WHAT IS NEEDED: Reproduce the section of the listing that begins at the line containing "Write part 4" and finishes at the line containing "212)]], 52.5, 0.045)". Include both end lines and nothing beyond them.

SUPPLIED MATERIAL:
________

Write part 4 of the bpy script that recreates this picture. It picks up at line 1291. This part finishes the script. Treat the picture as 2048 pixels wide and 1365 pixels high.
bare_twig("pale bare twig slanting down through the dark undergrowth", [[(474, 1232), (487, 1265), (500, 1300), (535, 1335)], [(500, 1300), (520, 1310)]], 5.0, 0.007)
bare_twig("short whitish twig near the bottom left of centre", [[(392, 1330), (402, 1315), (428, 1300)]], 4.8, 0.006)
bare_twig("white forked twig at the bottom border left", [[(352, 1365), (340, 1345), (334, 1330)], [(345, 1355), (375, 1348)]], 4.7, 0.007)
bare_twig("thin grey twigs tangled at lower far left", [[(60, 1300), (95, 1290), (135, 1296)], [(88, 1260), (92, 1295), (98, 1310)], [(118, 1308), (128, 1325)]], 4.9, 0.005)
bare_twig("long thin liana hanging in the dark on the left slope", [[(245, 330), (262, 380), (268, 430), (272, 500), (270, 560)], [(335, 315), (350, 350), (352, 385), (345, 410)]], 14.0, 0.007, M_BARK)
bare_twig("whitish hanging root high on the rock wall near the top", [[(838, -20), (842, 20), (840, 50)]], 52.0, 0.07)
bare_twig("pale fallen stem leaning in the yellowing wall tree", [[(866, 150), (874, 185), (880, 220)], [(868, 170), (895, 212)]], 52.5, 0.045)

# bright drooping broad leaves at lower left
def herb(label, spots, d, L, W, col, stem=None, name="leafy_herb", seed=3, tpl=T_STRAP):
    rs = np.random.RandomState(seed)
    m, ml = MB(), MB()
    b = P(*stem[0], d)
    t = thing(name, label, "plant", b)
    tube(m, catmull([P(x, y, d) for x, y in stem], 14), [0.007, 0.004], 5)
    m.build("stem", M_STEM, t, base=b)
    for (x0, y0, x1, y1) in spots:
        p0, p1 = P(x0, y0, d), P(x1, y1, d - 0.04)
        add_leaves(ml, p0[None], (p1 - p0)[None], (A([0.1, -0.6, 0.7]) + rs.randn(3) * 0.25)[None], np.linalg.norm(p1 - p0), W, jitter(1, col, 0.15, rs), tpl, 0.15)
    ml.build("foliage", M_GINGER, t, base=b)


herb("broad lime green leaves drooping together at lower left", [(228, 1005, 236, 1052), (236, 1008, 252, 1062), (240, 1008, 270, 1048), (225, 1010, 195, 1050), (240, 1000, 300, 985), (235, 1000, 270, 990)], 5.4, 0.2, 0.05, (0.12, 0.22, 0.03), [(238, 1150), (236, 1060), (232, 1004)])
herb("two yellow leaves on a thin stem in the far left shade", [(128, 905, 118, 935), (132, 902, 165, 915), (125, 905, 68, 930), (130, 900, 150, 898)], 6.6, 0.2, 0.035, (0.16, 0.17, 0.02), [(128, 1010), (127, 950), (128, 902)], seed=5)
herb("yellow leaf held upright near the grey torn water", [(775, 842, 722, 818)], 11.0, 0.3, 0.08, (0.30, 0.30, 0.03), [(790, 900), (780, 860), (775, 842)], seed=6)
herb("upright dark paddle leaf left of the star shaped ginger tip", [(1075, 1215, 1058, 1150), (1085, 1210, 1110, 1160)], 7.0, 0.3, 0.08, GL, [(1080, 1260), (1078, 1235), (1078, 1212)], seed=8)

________

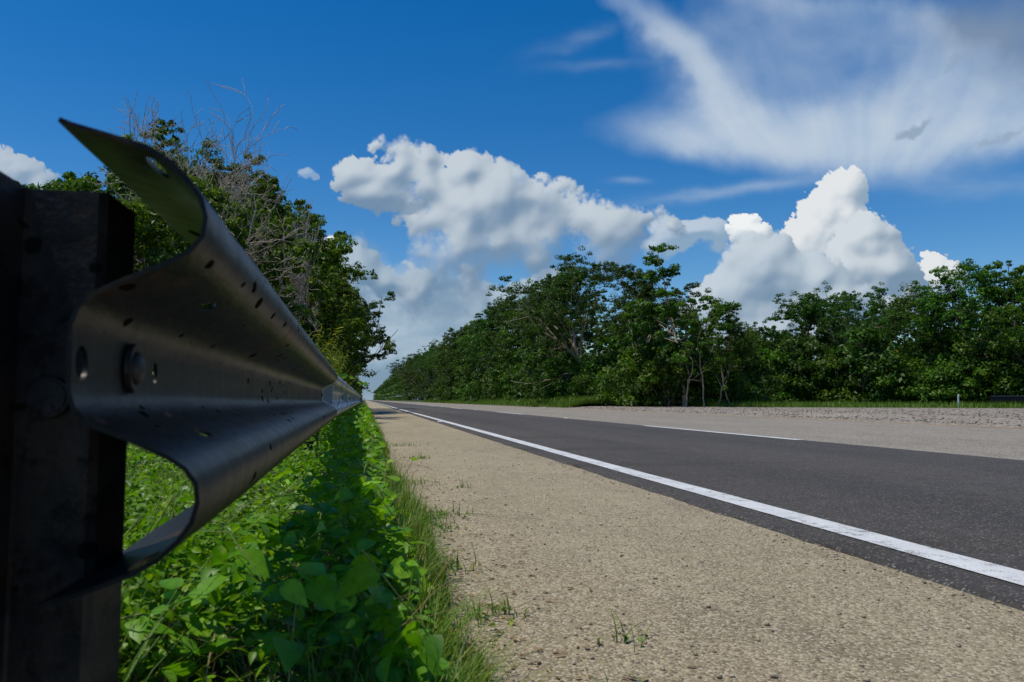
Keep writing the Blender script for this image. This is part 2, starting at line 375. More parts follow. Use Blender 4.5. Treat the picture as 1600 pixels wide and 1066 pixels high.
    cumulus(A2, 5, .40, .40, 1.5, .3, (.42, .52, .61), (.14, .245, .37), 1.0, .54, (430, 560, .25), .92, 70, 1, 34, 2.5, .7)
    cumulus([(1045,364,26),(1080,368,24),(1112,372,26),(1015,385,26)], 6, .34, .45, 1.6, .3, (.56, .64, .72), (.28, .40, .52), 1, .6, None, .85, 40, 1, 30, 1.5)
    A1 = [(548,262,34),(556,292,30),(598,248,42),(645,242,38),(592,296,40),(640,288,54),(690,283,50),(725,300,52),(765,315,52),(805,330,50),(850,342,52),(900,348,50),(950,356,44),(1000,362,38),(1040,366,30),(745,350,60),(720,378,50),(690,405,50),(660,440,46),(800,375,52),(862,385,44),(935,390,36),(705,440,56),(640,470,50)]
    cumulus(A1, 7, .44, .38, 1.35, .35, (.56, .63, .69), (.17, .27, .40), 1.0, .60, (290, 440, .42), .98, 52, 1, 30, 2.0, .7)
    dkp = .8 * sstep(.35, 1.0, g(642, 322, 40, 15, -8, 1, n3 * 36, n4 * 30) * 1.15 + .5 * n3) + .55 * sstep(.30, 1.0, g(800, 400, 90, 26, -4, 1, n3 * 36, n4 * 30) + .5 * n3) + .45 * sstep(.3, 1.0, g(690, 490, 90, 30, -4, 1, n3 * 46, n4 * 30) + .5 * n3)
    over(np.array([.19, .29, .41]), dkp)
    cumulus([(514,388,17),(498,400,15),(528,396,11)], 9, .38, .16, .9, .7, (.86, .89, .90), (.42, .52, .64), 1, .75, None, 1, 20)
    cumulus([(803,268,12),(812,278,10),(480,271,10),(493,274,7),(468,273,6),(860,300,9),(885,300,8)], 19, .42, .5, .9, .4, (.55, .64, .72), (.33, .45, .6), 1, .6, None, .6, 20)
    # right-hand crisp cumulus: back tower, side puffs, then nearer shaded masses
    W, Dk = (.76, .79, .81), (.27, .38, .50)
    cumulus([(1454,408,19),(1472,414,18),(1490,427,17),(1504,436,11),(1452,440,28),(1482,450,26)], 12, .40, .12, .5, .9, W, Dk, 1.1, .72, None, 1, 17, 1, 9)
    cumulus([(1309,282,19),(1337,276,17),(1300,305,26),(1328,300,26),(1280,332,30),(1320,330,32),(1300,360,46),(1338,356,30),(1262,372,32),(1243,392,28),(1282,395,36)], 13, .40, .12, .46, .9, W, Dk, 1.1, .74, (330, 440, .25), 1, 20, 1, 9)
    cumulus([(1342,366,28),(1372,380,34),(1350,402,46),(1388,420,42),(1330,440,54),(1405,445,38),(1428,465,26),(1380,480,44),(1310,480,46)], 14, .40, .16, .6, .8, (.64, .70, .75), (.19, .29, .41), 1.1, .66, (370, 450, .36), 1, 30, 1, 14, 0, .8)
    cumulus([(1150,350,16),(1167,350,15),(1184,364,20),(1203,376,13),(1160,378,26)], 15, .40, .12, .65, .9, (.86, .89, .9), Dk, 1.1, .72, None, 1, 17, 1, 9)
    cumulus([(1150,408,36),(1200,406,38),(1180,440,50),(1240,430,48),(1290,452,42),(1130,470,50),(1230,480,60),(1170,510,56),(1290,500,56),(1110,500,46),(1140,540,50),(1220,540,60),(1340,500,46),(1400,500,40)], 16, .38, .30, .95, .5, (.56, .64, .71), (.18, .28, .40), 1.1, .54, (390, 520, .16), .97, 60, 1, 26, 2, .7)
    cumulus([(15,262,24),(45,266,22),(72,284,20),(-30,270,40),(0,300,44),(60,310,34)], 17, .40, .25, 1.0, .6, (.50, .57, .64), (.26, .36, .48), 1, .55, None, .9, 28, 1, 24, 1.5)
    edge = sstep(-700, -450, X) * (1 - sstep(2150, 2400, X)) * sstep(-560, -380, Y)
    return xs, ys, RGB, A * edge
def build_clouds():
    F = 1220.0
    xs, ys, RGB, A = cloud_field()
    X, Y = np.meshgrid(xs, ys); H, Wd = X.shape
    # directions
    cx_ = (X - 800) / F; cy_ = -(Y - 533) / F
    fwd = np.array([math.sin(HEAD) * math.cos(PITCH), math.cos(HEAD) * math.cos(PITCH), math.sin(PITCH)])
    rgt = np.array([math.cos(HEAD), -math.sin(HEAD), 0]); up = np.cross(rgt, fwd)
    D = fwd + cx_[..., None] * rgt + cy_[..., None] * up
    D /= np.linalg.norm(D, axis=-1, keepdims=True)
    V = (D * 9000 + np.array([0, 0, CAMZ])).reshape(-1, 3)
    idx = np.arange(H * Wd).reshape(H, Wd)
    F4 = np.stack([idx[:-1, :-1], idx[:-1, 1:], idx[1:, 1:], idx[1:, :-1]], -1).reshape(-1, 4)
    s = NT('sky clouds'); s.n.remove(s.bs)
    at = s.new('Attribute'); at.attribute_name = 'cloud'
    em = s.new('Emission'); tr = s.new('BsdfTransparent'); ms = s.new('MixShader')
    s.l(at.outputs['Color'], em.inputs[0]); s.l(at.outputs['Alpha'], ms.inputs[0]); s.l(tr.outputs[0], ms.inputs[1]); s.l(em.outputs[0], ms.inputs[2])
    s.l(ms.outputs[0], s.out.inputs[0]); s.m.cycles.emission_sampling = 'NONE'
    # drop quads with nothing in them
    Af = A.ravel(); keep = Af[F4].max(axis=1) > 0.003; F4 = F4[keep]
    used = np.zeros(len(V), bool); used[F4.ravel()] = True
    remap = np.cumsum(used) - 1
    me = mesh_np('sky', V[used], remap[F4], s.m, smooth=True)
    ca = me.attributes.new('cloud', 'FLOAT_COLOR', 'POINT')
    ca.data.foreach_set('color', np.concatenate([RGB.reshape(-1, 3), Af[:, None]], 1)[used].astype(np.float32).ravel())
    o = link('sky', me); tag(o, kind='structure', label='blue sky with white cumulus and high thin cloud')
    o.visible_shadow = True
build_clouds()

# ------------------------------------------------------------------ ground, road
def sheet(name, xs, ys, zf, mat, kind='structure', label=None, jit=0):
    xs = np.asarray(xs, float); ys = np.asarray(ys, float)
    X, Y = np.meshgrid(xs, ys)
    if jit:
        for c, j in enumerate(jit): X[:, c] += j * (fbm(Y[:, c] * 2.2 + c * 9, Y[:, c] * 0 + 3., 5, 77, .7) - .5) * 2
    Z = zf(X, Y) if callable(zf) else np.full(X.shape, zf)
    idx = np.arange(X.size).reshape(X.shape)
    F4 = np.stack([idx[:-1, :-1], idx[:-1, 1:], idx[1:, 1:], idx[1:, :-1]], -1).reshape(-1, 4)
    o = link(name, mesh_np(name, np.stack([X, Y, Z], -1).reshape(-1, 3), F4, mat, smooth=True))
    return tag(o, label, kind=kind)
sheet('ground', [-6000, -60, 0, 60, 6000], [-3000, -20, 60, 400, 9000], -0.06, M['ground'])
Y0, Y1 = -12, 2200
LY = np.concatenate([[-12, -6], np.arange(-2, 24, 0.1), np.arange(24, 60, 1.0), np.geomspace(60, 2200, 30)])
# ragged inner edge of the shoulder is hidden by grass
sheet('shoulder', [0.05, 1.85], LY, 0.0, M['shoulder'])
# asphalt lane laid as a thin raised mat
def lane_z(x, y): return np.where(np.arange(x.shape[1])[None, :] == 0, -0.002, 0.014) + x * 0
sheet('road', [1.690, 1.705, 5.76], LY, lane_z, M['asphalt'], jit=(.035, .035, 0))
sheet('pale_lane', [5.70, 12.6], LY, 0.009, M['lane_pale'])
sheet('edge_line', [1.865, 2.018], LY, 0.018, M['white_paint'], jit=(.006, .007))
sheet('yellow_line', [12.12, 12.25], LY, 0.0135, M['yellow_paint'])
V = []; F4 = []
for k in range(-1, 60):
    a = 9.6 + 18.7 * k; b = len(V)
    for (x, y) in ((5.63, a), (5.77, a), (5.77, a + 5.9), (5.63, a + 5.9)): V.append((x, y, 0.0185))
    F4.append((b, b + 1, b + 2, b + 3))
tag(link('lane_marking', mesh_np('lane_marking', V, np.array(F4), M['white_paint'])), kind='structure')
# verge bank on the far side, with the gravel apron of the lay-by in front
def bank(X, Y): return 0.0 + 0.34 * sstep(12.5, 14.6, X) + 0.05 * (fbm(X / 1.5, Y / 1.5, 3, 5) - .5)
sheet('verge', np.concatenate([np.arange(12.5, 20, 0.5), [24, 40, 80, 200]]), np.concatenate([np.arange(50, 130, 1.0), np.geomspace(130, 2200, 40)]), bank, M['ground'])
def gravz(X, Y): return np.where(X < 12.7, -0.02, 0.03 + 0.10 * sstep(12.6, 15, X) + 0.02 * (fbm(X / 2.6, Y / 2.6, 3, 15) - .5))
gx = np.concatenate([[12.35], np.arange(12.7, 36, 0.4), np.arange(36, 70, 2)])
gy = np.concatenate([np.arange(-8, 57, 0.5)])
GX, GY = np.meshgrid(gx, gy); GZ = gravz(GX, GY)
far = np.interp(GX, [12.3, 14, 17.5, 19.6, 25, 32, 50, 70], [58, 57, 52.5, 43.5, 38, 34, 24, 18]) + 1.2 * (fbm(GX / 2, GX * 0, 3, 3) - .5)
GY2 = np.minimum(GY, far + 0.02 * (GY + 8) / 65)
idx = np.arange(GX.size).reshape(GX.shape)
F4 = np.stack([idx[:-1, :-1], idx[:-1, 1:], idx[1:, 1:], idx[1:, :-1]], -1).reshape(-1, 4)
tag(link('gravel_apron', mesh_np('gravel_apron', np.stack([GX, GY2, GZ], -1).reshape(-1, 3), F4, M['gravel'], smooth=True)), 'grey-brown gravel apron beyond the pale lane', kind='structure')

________

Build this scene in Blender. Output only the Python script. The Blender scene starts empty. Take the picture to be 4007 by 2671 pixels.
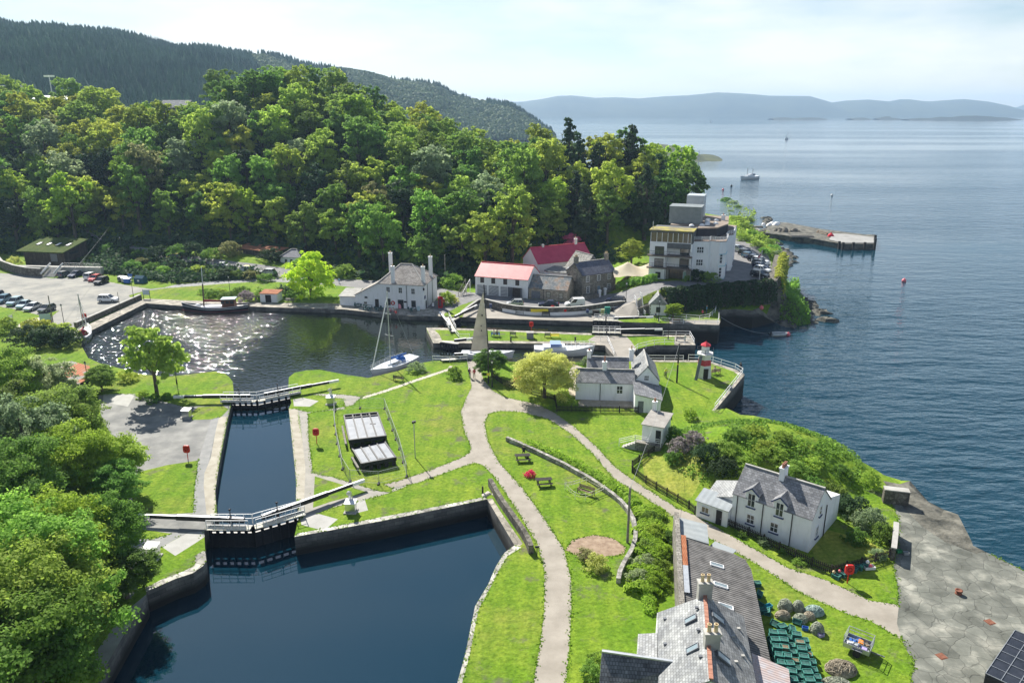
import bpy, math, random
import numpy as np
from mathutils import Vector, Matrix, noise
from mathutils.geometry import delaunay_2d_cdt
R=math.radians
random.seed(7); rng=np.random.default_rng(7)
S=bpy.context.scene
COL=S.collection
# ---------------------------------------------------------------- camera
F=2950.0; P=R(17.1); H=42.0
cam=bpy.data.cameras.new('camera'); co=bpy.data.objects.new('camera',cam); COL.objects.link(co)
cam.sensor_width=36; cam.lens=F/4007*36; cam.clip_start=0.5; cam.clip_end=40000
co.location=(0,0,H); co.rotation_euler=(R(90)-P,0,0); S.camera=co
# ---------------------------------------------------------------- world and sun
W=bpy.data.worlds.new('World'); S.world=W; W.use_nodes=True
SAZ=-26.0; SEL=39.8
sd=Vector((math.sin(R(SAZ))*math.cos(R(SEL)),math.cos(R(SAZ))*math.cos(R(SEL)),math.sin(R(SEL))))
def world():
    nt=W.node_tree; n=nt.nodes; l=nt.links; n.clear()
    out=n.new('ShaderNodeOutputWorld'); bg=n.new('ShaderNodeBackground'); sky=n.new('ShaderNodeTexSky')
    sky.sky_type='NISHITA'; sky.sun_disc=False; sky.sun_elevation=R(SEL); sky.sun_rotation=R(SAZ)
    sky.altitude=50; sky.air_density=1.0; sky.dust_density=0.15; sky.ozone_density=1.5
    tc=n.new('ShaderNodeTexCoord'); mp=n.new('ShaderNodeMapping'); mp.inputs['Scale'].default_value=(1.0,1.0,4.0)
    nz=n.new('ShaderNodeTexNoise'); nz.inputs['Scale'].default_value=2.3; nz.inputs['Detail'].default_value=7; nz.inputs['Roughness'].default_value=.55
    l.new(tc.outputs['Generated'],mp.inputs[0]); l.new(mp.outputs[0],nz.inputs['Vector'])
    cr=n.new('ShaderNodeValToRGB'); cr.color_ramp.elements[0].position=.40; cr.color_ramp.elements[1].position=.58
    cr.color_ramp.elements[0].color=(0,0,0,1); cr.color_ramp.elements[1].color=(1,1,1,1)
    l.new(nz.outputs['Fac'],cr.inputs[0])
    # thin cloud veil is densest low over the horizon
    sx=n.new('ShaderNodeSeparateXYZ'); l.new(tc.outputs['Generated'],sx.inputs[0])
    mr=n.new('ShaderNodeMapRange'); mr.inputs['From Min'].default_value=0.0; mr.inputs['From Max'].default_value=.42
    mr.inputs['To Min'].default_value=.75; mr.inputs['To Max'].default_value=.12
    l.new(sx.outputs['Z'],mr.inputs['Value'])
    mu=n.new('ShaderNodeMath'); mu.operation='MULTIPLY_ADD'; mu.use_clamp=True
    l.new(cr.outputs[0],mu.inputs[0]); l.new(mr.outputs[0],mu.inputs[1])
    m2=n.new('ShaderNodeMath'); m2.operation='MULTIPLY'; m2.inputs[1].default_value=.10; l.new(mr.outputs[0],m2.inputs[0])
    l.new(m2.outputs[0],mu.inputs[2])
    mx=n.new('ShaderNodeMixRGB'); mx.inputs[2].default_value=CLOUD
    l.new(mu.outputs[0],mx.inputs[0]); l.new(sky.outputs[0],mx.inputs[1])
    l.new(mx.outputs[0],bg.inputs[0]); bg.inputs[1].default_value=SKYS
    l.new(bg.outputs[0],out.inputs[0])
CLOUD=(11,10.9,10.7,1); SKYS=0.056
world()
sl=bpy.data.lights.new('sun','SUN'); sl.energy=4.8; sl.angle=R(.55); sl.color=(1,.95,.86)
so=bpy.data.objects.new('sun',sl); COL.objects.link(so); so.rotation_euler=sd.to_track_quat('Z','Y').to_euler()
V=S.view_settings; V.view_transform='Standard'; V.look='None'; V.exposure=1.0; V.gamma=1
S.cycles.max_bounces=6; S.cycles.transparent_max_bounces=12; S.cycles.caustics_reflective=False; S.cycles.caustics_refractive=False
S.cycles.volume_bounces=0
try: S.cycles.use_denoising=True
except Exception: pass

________

ANSWER TO THIS PROBLEM:
Write part 4 of the bpy script that recreates this picture. It picks up at line 1291. This part finishes the script. Treat the picture as 2048 pixels wide and 1365 pixels high.
bare_twig("pale bare twig slanting down through the dark undergrowth", [[(474, 1232), (487, 1265), (500, 1300), (535, 1335)], [(500, 1300), (520, 1310)]], 5.0, 0.007)
bare_twig("short whitish twig near the bottom left of centre", [[(392, 1330), (402, 1315), (428, 1300)]], 4.8, 0.006)
bare_twig("white forked twig at the bottom border left", [[(352, 1365), (340, 1345), (334, 1330)], [(345, 1355), (375, 1348)]], 4.7, 0.007)
bare_twig("thin grey twigs tangled at lower far left", [[(60, 1300), (95, 1290), (135, 1296)], [(88, 1260), (92, 1295), (98, 1310)], [(118, 1308), (128, 1325)]], 4.9, 0.005)
bare_twig("long thin liana hanging in the dark on the left slope", [[(245, 330), (262, 380), (268, 430), (272, 500), (270, 560)], [(335, 315), (350, 350), (352, 385), (345, 410)]], 14.0, 0.007, M_BARK)
bare_twig("whitish hanging root high on the rock wall near the top", [[(838, -20), (842, 20), (840, 50)]], 52.0, 0.07)
bare_twig("pale fallen stem leaning in the yellowing wall tree", [[(866, 150), (874, 185), (880, 220)], [(868, 170), (895, 212)]], 52.5, 0.045)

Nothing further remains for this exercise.